• **TASK INSTRUCTIONS**
In the listing below, find every line containing "scene" and copy it out.

• **DATA SECTION**

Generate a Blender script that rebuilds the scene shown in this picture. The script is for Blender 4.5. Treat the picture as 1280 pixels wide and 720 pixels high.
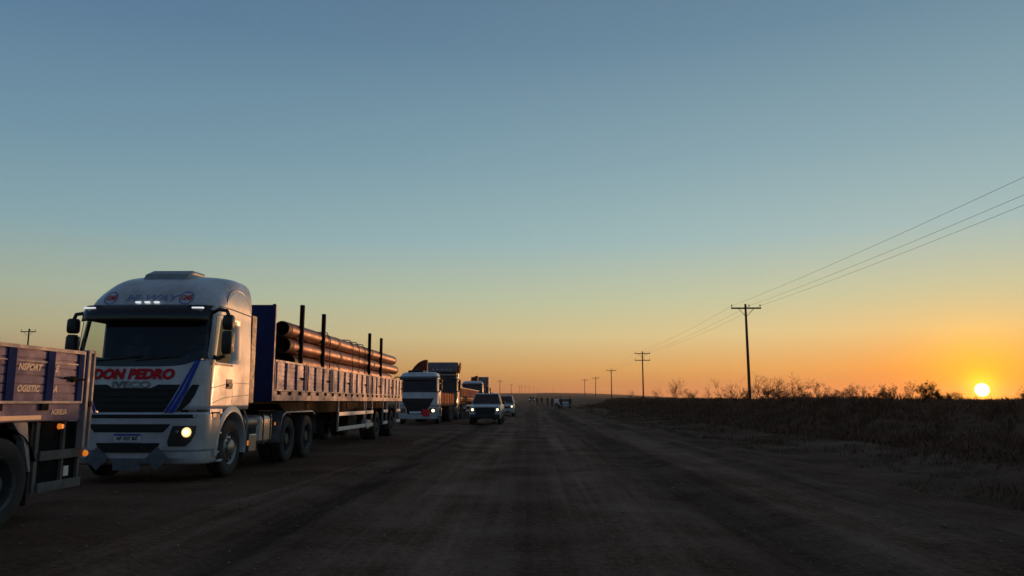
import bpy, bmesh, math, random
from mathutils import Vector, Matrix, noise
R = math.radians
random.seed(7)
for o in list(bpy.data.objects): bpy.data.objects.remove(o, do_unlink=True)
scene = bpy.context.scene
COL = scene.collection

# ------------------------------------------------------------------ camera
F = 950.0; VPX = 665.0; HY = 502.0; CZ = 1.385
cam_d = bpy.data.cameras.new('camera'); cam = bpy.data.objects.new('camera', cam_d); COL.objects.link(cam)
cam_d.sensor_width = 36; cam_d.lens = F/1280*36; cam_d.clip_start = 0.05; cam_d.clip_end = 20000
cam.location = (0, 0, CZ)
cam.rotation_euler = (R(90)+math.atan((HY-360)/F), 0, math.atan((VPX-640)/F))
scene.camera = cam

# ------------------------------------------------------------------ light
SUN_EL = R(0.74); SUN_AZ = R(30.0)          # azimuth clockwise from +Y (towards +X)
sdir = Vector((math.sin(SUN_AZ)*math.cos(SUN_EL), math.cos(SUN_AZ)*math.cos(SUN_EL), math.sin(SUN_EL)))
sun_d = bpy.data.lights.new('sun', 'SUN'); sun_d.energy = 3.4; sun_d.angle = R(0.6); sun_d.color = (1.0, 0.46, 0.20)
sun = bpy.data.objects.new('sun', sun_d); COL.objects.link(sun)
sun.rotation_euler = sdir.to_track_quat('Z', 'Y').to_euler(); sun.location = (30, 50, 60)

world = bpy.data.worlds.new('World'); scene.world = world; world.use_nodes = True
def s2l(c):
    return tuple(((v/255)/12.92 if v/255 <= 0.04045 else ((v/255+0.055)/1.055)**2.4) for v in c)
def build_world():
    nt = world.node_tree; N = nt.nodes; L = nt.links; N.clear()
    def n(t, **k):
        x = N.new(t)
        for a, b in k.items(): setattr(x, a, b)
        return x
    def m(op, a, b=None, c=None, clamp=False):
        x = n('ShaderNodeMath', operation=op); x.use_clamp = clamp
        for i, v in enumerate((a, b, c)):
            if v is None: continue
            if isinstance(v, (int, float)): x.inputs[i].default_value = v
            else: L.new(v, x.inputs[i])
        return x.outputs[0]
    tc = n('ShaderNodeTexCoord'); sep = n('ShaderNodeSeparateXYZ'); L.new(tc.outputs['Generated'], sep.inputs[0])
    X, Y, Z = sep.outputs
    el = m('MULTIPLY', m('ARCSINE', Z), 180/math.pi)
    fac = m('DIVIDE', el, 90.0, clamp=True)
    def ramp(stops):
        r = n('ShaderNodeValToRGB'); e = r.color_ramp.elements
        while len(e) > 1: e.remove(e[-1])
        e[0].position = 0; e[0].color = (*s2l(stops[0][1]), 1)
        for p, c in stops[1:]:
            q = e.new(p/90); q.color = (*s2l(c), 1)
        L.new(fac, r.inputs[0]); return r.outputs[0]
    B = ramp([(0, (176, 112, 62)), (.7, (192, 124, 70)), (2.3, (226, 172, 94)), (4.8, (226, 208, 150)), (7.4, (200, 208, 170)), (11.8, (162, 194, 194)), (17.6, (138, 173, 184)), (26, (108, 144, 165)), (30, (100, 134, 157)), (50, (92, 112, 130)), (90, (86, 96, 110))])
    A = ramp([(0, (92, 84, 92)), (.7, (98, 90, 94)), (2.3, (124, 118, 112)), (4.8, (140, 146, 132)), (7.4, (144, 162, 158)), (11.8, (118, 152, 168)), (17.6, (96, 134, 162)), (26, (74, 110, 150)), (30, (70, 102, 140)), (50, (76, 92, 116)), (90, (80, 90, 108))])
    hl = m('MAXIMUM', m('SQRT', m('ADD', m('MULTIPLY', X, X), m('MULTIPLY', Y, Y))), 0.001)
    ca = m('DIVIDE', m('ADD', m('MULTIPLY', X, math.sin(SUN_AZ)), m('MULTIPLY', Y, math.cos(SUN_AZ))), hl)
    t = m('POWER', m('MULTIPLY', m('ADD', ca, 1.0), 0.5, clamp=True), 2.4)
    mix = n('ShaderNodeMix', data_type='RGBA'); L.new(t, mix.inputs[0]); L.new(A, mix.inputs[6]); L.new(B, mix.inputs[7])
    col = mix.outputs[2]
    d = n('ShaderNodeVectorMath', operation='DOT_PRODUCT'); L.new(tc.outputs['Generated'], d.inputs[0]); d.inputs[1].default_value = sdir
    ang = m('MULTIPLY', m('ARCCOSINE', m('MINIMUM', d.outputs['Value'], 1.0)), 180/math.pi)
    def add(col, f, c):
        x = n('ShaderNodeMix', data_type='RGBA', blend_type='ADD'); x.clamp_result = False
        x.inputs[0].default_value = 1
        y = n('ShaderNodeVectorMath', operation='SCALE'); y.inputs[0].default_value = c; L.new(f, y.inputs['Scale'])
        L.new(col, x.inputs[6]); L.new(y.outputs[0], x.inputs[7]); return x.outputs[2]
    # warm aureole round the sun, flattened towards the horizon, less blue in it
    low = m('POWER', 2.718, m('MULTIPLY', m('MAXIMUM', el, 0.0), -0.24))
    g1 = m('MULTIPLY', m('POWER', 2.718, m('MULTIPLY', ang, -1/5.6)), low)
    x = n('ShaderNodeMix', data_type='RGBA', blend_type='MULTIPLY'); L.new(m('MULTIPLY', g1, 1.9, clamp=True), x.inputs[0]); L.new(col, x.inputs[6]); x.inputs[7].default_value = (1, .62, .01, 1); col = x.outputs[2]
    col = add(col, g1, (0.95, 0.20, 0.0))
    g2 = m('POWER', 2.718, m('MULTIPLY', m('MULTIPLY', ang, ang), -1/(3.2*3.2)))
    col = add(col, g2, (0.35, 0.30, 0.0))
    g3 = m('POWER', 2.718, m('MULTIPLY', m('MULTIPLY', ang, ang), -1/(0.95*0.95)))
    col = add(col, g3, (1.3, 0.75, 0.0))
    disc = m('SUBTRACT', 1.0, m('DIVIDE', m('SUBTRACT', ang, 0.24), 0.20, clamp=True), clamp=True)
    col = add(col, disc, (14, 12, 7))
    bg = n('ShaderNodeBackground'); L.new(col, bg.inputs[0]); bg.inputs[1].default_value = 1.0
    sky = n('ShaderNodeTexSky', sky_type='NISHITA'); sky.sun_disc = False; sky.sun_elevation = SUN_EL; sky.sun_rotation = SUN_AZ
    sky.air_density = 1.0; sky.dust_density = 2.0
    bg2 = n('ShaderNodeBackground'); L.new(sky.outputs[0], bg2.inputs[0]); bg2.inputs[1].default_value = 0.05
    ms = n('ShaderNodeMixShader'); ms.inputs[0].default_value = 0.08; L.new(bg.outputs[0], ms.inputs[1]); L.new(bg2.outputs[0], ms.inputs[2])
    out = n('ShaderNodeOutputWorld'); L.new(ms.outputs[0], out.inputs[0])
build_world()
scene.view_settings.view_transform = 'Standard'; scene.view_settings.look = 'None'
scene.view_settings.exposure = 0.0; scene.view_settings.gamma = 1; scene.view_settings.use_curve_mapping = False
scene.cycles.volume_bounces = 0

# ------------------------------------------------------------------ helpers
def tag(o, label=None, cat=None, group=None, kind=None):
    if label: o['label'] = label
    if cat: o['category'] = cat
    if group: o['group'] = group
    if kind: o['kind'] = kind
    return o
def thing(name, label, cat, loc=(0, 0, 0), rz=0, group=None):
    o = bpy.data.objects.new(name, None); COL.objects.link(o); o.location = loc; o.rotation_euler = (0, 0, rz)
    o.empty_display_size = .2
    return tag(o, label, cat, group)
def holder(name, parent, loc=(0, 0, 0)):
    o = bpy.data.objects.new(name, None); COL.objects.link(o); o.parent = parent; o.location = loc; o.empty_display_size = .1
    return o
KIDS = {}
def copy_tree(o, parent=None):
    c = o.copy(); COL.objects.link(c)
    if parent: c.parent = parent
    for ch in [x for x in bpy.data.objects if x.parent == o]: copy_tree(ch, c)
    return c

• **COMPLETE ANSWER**
Generate a Blender script that rebuilds the scene shown in this picture. The script is for Blender 4.5. Treat the picture as 1280 pixels wide and 720 pixels high.
scene = bpy.context.scene
COL = scene.collection
scene.camera = cam
world = bpy.data.worlds.new('World'); scene.world = world; world.use_nodes = True
scene.view_settings.view_transform = 'Standard'; scene.view_settings.look = 'None'
scene.view_settings.exposure = 0.0; scene.view_settings.gamma = 1; scene.view_settings.use_curve_mapping = False
scene.cycles.volume_bounces = 0